▶ _THE REQUEST_: Quote the listing below word for word, stopping after the line that contains "b = MB(); b.box(((1.91".

▶ _PROVIDED MATERIAL_:

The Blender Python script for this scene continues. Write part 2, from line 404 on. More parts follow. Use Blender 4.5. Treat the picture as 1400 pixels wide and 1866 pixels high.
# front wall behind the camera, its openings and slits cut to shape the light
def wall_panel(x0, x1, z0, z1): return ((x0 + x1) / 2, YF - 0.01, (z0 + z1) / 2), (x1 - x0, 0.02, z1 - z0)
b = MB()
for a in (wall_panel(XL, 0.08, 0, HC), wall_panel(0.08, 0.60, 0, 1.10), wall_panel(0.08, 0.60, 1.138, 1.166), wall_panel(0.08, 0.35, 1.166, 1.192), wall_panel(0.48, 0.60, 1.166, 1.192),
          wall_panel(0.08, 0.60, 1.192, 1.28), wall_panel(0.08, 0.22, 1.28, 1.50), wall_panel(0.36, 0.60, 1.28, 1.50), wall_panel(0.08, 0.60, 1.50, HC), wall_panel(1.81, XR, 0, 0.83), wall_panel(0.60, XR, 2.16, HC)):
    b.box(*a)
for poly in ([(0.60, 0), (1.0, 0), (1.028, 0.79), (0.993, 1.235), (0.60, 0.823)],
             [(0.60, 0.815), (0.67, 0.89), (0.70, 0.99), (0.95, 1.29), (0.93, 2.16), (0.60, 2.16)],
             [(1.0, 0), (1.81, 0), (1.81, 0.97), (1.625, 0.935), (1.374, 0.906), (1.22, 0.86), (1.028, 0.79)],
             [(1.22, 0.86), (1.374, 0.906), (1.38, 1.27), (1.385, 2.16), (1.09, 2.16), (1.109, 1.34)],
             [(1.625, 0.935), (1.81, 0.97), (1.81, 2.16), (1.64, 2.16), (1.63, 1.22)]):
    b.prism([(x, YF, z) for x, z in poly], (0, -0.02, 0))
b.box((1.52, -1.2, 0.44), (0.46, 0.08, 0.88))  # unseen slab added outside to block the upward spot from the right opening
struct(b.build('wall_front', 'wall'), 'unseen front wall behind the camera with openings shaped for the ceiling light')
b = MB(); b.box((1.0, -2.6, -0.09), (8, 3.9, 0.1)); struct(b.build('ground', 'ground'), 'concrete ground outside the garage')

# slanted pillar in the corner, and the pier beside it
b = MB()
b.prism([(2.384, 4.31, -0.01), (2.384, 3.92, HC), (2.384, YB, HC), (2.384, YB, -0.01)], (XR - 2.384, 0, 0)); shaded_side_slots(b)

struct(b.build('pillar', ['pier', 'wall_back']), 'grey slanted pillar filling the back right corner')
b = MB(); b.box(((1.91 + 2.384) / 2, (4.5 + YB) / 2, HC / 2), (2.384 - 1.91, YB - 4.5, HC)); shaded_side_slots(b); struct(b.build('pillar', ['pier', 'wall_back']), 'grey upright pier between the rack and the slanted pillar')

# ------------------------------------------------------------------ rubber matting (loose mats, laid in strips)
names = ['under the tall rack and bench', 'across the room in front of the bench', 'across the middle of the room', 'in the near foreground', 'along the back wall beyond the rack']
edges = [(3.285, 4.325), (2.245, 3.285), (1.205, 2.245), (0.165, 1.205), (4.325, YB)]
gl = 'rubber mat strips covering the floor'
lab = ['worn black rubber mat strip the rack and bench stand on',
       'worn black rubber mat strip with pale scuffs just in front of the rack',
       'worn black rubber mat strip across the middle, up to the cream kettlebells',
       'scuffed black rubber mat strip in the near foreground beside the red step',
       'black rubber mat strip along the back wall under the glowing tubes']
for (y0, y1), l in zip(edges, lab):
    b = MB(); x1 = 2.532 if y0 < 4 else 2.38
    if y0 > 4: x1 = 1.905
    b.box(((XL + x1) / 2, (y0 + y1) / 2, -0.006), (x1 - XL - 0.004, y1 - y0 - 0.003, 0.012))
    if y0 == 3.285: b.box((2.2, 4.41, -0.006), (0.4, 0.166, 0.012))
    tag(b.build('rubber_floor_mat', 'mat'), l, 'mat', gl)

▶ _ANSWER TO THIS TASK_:
The Blender Python script for this scene continues. Write part 2, from line 404 on. More parts follow. Use Blender 4.5. Treat the picture as 1400 pixels wide and 1866 pixels high.
# front wall behind the camera, its openings and slits cut to shape the light
def wall_panel(x0, x1, z0, z1): return ((x0 + x1) / 2, YF - 0.01, (z0 + z1) / 2), (x1 - x0, 0.02, z1 - z0)
b = MB()
for a in (wall_panel(XL, 0.08, 0, HC), wall_panel(0.08, 0.60, 0, 1.10), wall_panel(0.08, 0.60, 1.138, 1.166), wall_panel(0.08, 0.35, 1.166, 1.192), wall_panel(0.48, 0.60, 1.166, 1.192),
          wall_panel(0.08, 0.60, 1.192, 1.28), wall_panel(0.08, 0.22, 1.28, 1.50), wall_panel(0.36, 0.60, 1.28, 1.50), wall_panel(0.08, 0.60, 1.50, HC), wall_panel(1.81, XR, 0, 0.83), wall_panel(0.60, XR, 2.16, HC)):
    b.box(*a)
for poly in ([(0.60, 0), (1.0, 0), (1.028, 0.79), (0.993, 1.235), (0.60, 0.823)],
             [(0.60, 0.815), (0.67, 0.89), (0.70, 0.99), (0.95, 1.29), (0.93, 2.16), (0.60, 2.16)],
             [(1.0, 0), (1.81, 0), (1.81, 0.97), (1.625, 0.935), (1.374, 0.906), (1.22, 0.86), (1.028, 0.79)],
             [(1.22, 0.86), (1.374, 0.906), (1.38, 1.27), (1.385, 2.16), (1.09, 2.16), (1.109, 1.34)],
             [(1.625, 0.935), (1.81, 0.97), (1.81, 2.16), (1.64, 2.16), (1.63, 1.22)]):
    b.prism([(x, YF, z) for x, z in poly], (0, -0.02, 0))
b.box((1.52, -1.2, 0.44), (0.46, 0.08, 0.88))  # unseen slab added outside to block the upward spot from the right opening
struct(b.build('wall_front', 'wall'), 'unseen front wall behind the camera with openings shaped for the ceiling light')
b = MB(); b.box((1.0, -2.6, -0.09), (8, 3.9, 0.1)); struct(b.build('ground', 'ground'), 'concrete ground outside the garage')

# slanted pillar in the corner, and the pier beside it
b = MB()
b.prism([(2.384, 4.31, -0.01), (2.384, 3.92, HC), (2.384, YB, HC), (2.384, YB, -0.01)], (XR - 2.384, 0, 0)); shaded_side_slots(b)

struct(b.build('pillar', ['pier', 'wall_back']), 'grey slanted pillar filling the back right corner')
b = MB(); b.box(((1.91 + 2.384) / 2, (4.5 + YB) / 2, HC / 2), (2.384 - 1.91, YB - 4.5, HC)); shaded_side_slots(b); struct(b.build('pillar', ['pier', 'wall_back']), 'grey upright pier between the rack and the slanted pillar')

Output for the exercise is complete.